Additional information for debt advice firms

If you're applying for authorisation as a debt management or debt packaging firm, there are additional considerations if your activities include giving consumers debt advice.

You must provide suitable, affordable and sustainable debt management solutions for consumers. We'll look at how you ensure that the advice you give is in the best interests of your clients.

Find out more about pre-contract information and advice requirements.

It's vital that you do a full assessment of your client's financial position (income, capital and expenditure) to ensure that your debt management solutions are affordable and sustainable.

If you're a debt management firm, you must also conduct regular reviews of your customers’ financial position and circumstances.

Use of third parties, such as lead generators

Your firm has a responsibility to your clients when you use third parties such as lead generators.

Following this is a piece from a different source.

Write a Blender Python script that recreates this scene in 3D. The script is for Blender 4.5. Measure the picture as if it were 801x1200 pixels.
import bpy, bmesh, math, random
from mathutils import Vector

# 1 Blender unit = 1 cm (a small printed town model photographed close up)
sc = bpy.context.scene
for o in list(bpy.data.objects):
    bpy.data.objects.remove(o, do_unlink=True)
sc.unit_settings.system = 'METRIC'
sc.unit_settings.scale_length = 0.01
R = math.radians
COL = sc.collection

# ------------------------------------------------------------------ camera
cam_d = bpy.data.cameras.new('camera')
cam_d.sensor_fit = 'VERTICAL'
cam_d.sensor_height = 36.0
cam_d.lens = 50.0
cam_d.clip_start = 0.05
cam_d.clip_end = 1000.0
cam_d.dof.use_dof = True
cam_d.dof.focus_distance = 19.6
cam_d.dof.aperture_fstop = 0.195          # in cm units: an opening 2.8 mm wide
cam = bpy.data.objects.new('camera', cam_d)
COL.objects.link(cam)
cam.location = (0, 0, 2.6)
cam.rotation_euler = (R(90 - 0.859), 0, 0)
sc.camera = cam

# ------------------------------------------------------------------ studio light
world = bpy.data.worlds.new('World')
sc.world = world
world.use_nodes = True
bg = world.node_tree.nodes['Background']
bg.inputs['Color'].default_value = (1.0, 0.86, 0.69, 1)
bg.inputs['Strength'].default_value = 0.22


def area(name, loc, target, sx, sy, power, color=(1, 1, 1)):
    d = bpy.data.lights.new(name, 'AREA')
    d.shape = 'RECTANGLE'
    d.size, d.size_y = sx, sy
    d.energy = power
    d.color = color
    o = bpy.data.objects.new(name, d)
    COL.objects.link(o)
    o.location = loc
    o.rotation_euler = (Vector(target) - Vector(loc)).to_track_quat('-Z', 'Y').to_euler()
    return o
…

Using third parties at any point in sales or advice could create or increase risks to your clients, so we want to see that you have:

  • undertaken due diligence proportionate to the potential risks posed to your clients
  • adequate resources and procedures to monitor the activities of any third party acting on your behalf

Our Handbook has more detail on the rules around lead generators.

Back book acquisition

If you have bought another firm’s back book, or are thinking about doing so, we will look at how you have considered your ability to meet your obligations to your new clients.

Acquiring a back book can create significant intangible assets. You will need to be aware of the impact this will have on the calculation of your prudential resources.

Cross-selling

Your firm must be able to demonstrate that any product or service sold to a client entering in or completing a debt solution is appropriate and of value to that client.

You should consider how you can demonstrate this if a product or service has the potential to either:

  • increase the duration of the debt solution, and/or
  • divert clients’ money away from reducing priority debts more quickly

Financial incentives for your staff

We will look at your firm’s remuneration and incentive schemes.

You should ensure that you can manage the risks of advisers providing inappropriate advice because of financial incentives you offer them.